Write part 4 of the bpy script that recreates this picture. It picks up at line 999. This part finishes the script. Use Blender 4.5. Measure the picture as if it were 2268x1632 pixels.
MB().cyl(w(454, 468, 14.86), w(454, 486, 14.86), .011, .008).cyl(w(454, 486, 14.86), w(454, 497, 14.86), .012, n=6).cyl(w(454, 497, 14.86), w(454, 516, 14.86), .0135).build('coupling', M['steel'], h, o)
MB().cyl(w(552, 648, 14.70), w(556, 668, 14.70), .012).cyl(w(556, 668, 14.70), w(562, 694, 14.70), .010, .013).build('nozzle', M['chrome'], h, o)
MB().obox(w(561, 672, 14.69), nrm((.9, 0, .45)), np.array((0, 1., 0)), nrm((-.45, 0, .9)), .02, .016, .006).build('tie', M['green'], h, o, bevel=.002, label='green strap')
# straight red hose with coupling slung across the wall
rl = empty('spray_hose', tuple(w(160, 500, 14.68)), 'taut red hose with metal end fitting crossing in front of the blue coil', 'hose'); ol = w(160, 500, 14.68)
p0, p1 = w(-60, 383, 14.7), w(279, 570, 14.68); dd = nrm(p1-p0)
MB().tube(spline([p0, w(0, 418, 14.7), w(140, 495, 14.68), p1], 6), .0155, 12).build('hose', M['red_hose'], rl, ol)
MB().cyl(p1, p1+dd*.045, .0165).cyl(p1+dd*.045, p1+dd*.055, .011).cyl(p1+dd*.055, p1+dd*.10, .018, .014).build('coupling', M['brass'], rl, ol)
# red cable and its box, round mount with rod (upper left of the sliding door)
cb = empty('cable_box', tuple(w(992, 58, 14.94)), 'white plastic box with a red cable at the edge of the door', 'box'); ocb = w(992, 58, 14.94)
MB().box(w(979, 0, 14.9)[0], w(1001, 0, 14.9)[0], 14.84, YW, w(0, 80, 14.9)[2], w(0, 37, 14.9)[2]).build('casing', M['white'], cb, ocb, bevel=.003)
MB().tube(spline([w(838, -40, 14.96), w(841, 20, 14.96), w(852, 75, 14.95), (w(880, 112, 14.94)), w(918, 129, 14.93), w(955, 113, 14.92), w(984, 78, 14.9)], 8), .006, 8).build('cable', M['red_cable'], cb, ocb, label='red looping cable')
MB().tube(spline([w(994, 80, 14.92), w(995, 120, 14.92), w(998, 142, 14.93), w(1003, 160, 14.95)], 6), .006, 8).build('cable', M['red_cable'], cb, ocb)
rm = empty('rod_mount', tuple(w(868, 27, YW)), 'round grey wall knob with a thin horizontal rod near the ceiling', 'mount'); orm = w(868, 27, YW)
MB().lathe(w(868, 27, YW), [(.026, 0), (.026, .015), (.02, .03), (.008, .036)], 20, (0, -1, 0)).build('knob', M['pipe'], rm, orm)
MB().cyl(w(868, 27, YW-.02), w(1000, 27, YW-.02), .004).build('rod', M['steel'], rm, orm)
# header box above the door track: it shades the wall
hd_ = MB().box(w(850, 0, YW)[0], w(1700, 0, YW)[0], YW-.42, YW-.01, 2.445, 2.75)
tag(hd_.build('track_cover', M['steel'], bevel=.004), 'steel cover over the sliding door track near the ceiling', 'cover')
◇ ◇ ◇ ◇
[REQUIRED WORK] Each line of the listing above should be output exactly.

[RESPONSE]
Write part 4 of the bpy script that recreates this picture. It picks up at line 999. This part finishes the script. Use Blender 4.5. Measure the picture as if it were 2268x1632 pixels.
MB().cyl(w(454, 468, 14.86), w(454, 486, 14.86), .011, .008).cyl(w(454, 486, 14.86), w(454, 497, 14.86), .012, n=6).cyl(w(454, 497, 14.86), w(454, 516, 14.86), .0135).build('coupling', M['steel'], h, o)
MB().cyl(w(552, 648, 14.70), w(556, 668, 14.70), .012).cyl(w(556, 668, 14.70), w(562, 694, 14.70), .010, .013).build('nozzle', M['chrome'], h, o)
MB().obox(w(561, 672, 14.69), nrm((.9, 0, .45)), np.array((0, 1., 0)), nrm((-.45, 0, .9)), .02, .016, .006).build('tie', M['green'], h, o, bevel=.002, label='green strap')
# straight red hose with coupling slung across the wall
rl = empty('spray_hose', tuple(w(160, 500, 14.68)), 'taut red hose with metal end fitting crossing in front of the blue coil', 'hose'); ol = w(160, 500, 14.68)
p0, p1 = w(-60, 383, 14.7), w(279, 570, 14.68); dd = nrm(p1-p0)
MB().tube(spline([p0, w(0, 418, 14.7), w(140, 495, 14.68), p1], 6), .0155, 12).build('hose', M['red_hose'], rl, ol)
MB().cyl(p1, p1+dd*.045, .0165).cyl(p1+dd*.045, p1+dd*.055, .011).cyl(p1+dd*.055, p1+dd*.10, .018, .014).build('coupling', M['brass'], rl, ol)
# red cable and its box, round mount with rod (upper left of the sliding door)
cb = empty('cable_box', tuple(w(992, 58, 14.94)), 'white plastic box with a red cable at the edge of the door', 'box'); ocb = w(992, 58, 14.94)
MB().box(w(979, 0, 14.9)[0], w(1001, 0, 14.9)[0], 14.84, YW, w(0, 80, 14.9)[2], w(0, 37, 14.9)[2]).build('casing', M['white'], cb, ocb, bevel=.003)
MB().tube(spline([w(838, -40, 14.96), w(841, 20, 14.96), w(852, 75, 14.95), (w(880, 112, 14.94)), w(918, 129, 14.93), w(955, 113, 14.92), w(984, 78, 14.9)], 8), .006, 8).build('cable', M['red_cable'], cb, ocb, label='red looping cable')
MB().tube(spline([w(994, 80, 14.92), w(995, 120, 14.92), w(998, 142, 14.93), w(1003, 160, 14.95)], 6), .006, 8).build('cable', M['red_cable'], cb, ocb)
rm = empty('rod_mount', tuple(w(868, 27, YW)), 'round grey wall knob with a thin horizontal rod near the ceiling', 'mount'); orm = w(868, 27, YW)
MB().lathe(w(868, 27, YW), [(.026, 0), (.026, .015), (.02, .03), (.008, .036)], 20, (0, -1, 0)).build('knob', M['pipe'], rm, orm)
MB().cyl(w(868, 27, YW-.02), w(1000, 27, YW-.02), .004).build('rod', M['steel'], rm, orm)
# header box above the door track: it shades the wall
hd_ = MB().box(w(850, 0, YW)[0], w(1700, 0, YW)[0], YW-.42, YW-.01, 2.445, 2.75)
tag(hd_.build('track_cover', M['steel'], bevel=.004), 'steel cover over the sliding door track near the ceiling', 'cover')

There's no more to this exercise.